Den, y se les dará. Les volcarán sobre el regazo una buena medida, apretada, sacudida y desbordante. Porque la medida con que ustedes midan también se usará para ustedes".


COMENTARIO:

  Esas palabras que san Lucas nos transmite en su Evangelio, bien podrían considerarse como el núcleo de la doctrina de Jesús. Porque son, precisamente, esos sentimientos y esas actitudes que nacen de la misericordia, las que deben distinguir sin duda a los cristianos. Es ese amor que se manifiesta en el perdón, la característica que nos hace espejos que reflejan el modo en que el Señor se comportó en la tierra, confirmando sus palabras con los hechos que culminaron con la entrega de su vida por todos nosotros, pecadores, en la cruz. Es ese sentimiento que nos hace incapaces de soportar la injusticia, que mantiene a nuestros hermanos en la penuria, la incultura y la opresión. Es esa lucha interior que nos llama a terminar, en nuestras posibilidades, con el sufrimiento humano. Personalizado muchas veces, en aquellos que llaman a nuestra puerta buscando ayuda;  ya sea económica, laboral o espiritual.

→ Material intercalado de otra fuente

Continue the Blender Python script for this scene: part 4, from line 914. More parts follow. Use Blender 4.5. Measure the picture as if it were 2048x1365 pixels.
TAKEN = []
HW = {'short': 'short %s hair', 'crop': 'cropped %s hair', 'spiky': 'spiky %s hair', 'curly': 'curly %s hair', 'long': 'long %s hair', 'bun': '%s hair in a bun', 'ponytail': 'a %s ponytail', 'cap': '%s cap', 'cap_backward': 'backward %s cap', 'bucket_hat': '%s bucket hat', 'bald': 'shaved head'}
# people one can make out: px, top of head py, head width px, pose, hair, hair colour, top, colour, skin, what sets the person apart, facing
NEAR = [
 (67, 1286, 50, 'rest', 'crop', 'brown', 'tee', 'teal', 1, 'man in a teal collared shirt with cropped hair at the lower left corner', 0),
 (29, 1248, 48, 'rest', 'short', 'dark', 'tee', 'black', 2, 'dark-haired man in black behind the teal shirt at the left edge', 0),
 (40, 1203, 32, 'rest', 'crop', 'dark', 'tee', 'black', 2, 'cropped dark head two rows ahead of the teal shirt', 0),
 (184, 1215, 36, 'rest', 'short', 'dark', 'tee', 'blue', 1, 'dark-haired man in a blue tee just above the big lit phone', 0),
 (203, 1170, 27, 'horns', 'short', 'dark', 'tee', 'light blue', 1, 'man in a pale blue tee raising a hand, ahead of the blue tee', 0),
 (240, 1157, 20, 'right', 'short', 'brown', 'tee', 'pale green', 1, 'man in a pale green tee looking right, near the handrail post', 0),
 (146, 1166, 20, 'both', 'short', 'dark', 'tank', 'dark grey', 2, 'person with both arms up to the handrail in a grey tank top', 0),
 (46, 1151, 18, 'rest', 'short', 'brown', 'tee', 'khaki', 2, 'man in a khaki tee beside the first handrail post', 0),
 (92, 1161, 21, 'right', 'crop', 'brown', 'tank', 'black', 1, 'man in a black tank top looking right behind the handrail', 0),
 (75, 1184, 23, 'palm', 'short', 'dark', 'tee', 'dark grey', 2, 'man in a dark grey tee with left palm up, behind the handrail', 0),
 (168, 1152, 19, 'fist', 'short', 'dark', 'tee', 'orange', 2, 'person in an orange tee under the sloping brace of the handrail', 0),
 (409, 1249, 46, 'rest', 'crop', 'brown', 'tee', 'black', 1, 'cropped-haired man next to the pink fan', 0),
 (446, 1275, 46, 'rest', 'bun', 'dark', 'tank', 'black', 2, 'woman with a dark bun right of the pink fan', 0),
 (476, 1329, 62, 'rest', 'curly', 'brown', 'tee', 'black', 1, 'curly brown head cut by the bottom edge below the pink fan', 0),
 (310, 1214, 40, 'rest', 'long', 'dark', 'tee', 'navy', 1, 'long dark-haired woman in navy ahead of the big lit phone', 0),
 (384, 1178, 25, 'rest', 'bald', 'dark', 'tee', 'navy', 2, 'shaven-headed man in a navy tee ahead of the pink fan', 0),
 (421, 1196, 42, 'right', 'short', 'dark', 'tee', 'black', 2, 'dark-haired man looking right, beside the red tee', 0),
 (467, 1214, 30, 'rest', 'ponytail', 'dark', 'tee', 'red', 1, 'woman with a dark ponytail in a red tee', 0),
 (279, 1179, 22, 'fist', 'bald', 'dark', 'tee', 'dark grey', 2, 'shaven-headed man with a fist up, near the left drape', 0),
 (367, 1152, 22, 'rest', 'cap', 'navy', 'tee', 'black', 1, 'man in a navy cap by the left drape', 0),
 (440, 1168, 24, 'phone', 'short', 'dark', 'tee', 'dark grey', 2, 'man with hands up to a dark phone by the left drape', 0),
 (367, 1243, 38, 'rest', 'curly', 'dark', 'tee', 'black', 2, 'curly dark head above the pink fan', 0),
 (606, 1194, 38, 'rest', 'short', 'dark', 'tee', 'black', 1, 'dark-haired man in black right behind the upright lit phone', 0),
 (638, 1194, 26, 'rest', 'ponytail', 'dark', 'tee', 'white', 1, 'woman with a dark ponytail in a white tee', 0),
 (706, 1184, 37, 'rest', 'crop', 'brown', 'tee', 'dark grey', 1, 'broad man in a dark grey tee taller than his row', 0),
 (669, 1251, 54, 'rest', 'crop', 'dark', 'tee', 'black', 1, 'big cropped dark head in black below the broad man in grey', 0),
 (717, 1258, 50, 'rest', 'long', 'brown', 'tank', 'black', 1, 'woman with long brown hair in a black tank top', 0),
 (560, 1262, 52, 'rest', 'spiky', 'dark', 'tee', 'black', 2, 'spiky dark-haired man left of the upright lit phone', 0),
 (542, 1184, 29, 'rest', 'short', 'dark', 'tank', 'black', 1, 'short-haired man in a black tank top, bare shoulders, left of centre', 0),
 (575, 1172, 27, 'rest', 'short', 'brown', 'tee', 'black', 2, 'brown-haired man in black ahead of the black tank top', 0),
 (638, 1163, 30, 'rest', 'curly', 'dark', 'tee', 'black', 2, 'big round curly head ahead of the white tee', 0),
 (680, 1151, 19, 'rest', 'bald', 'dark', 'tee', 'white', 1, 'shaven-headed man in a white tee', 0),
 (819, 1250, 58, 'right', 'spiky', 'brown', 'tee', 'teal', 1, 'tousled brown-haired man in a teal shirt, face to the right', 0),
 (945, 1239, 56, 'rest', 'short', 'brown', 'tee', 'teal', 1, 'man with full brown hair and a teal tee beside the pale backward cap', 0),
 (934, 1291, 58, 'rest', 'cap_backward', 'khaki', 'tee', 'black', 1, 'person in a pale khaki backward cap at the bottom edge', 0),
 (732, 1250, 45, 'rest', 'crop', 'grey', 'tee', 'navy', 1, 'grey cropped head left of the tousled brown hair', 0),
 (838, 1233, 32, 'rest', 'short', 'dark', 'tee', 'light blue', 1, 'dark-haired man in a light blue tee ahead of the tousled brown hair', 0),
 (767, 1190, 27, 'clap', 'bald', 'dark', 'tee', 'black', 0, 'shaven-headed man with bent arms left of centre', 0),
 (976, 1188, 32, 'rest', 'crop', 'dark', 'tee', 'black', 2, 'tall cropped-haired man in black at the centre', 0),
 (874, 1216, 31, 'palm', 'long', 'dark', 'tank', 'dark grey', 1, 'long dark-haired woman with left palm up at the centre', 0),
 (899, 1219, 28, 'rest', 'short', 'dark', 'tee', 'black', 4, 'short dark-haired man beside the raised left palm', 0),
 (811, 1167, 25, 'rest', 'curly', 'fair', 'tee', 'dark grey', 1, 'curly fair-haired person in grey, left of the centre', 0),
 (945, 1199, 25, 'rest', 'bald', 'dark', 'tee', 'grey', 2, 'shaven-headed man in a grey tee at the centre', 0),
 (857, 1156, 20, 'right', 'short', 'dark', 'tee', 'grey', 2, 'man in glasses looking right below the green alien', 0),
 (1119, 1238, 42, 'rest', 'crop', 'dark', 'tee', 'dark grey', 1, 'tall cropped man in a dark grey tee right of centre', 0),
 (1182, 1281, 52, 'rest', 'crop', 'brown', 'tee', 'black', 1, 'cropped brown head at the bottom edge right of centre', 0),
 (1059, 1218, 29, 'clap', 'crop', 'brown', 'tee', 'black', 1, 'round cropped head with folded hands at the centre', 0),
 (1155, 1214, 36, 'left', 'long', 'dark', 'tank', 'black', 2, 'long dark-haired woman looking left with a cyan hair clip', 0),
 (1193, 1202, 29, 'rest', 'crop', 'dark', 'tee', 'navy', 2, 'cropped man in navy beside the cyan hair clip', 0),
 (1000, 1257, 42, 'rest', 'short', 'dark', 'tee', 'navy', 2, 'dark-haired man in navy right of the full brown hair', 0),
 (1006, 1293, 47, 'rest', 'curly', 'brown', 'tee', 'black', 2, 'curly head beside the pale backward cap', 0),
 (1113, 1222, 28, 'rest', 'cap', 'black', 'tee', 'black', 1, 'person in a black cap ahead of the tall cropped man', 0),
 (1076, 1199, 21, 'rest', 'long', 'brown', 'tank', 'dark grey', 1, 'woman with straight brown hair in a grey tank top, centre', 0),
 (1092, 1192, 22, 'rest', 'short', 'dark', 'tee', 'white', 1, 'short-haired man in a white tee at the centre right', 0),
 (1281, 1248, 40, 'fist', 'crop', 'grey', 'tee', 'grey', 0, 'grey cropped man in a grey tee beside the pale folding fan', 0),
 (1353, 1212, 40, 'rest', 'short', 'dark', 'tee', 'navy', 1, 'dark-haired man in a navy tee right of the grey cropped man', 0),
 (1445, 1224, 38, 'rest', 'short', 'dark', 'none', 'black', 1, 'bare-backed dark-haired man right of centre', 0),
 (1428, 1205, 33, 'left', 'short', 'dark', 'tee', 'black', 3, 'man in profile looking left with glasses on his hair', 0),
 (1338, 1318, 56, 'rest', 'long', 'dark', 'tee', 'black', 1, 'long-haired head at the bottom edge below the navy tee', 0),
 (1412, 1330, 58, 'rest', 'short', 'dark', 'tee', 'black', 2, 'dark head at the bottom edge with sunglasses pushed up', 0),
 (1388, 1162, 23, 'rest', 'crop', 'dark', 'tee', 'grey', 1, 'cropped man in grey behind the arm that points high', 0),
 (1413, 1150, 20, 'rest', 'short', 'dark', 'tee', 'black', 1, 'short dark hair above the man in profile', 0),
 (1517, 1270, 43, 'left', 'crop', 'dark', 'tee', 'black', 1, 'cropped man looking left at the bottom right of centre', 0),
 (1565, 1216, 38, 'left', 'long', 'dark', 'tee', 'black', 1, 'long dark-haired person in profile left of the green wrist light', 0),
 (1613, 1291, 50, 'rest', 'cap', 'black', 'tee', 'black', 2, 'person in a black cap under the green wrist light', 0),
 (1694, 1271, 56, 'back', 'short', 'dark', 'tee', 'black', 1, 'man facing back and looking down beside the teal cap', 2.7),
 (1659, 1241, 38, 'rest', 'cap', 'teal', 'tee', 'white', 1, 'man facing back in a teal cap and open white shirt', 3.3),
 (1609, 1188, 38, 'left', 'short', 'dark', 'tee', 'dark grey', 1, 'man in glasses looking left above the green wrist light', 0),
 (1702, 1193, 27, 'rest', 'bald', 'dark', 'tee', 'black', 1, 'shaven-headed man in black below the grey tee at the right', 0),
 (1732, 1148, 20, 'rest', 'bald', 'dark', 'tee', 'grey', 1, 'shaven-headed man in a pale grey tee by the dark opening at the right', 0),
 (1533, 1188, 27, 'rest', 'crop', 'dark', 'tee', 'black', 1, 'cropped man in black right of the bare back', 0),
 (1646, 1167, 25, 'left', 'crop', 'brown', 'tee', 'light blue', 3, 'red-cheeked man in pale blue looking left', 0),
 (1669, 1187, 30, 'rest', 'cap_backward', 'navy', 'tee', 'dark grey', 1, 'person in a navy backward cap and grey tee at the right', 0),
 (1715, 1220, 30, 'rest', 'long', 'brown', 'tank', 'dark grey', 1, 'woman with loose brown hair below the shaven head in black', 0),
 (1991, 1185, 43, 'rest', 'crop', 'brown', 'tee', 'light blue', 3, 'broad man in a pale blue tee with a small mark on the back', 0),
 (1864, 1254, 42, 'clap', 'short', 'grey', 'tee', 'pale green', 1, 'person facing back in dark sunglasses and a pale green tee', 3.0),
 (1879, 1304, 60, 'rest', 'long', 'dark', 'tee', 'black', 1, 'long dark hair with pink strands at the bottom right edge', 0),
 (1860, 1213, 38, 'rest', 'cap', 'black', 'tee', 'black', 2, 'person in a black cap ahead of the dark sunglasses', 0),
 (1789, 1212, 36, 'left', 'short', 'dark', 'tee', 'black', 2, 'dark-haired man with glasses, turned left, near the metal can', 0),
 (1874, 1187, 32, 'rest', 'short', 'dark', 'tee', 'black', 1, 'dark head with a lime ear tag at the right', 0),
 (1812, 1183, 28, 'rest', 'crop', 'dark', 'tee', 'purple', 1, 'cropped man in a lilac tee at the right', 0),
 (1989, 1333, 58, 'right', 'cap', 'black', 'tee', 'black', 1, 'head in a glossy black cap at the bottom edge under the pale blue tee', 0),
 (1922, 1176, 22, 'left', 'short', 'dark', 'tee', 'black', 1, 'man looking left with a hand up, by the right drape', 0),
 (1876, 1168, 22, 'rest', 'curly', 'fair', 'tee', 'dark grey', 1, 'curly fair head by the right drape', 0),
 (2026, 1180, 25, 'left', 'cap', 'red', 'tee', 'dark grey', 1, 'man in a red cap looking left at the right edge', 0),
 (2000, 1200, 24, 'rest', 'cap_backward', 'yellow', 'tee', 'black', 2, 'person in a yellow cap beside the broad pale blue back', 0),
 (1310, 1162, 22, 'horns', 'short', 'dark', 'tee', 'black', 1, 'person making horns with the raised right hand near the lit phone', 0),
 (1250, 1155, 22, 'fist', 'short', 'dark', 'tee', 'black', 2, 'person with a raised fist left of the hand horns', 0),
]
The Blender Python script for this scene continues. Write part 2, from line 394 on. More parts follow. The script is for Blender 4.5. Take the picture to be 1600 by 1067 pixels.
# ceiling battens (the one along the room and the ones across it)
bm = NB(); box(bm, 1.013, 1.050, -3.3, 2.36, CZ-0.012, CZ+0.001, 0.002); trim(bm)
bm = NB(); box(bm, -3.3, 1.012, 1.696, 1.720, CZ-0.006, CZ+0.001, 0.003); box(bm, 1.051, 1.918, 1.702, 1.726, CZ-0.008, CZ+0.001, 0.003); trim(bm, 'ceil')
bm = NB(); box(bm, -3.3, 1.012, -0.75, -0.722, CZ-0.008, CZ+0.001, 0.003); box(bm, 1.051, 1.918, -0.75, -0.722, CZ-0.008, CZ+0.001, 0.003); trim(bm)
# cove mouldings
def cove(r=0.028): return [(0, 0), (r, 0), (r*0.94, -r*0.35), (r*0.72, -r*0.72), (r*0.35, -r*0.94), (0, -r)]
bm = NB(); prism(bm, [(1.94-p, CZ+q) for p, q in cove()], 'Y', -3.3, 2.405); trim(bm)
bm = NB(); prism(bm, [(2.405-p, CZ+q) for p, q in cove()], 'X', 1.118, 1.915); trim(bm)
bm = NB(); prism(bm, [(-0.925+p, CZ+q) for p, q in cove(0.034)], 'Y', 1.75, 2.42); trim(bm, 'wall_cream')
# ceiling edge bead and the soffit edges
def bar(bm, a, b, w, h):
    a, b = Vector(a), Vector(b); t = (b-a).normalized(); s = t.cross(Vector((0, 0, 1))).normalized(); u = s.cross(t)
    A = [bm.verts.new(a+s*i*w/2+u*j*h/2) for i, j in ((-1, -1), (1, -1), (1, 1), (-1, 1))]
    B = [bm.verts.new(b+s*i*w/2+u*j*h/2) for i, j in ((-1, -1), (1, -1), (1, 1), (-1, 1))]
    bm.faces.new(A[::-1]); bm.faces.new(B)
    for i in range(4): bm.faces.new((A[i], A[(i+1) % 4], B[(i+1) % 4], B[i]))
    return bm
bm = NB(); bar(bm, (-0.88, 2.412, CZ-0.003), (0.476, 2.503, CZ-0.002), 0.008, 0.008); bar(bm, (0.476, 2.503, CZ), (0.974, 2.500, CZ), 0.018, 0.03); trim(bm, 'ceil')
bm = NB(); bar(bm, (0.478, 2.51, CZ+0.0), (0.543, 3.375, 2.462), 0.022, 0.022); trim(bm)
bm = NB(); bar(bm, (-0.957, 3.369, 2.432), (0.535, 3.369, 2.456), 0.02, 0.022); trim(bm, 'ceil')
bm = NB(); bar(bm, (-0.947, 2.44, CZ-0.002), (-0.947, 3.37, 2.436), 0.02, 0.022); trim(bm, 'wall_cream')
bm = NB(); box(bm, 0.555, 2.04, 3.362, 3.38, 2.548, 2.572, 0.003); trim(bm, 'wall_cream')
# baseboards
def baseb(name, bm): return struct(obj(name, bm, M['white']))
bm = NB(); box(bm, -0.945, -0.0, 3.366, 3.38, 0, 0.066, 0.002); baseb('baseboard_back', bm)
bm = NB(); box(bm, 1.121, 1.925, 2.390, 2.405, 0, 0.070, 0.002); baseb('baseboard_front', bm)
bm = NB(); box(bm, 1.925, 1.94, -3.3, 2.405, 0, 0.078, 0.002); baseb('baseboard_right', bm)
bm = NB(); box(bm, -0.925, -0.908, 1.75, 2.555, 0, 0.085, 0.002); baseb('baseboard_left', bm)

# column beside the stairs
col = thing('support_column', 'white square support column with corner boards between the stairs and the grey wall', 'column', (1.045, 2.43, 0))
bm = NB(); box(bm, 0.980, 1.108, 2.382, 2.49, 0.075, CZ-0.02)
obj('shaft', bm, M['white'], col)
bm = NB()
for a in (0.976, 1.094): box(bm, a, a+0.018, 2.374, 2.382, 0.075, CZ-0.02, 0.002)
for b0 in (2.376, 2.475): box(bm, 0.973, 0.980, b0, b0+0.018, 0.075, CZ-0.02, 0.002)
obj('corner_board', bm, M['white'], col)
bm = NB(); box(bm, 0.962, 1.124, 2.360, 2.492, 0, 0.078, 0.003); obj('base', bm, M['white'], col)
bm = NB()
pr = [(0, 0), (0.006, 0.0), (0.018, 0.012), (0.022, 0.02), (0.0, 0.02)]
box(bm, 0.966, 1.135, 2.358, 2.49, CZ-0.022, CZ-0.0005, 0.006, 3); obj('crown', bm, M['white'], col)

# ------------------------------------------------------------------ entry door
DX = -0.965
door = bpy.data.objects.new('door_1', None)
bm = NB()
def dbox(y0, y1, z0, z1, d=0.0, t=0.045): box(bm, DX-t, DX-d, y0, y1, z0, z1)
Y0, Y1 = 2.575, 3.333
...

  Creo que es nuestro desconocimiento sobre el pecado lo que no nos permite apreciar el profundo sentido del acto divino generoso que hizo Dios con nosotros al entregarnos a su Hijo para ser sacrificado en nuestro lugar. Lo hizo por nosotros, que habíamos abandonado su lado renunciando a su amor y, por orgullo nos habíamos erigido en dueños y señores de nosotros mismos. Por ti y por mí, que hemos desatendido sus consejos y convertido este mundo en un lugar de luchas y fracasos. Por cada uno que, sin merecerlo, hemos sido objeto de su inmenso amor; de ese amor verdadero que todo lo olvida porque, de verdad, todo lo perdona, cuando abrimos en la Penitencia los brazos al Señor.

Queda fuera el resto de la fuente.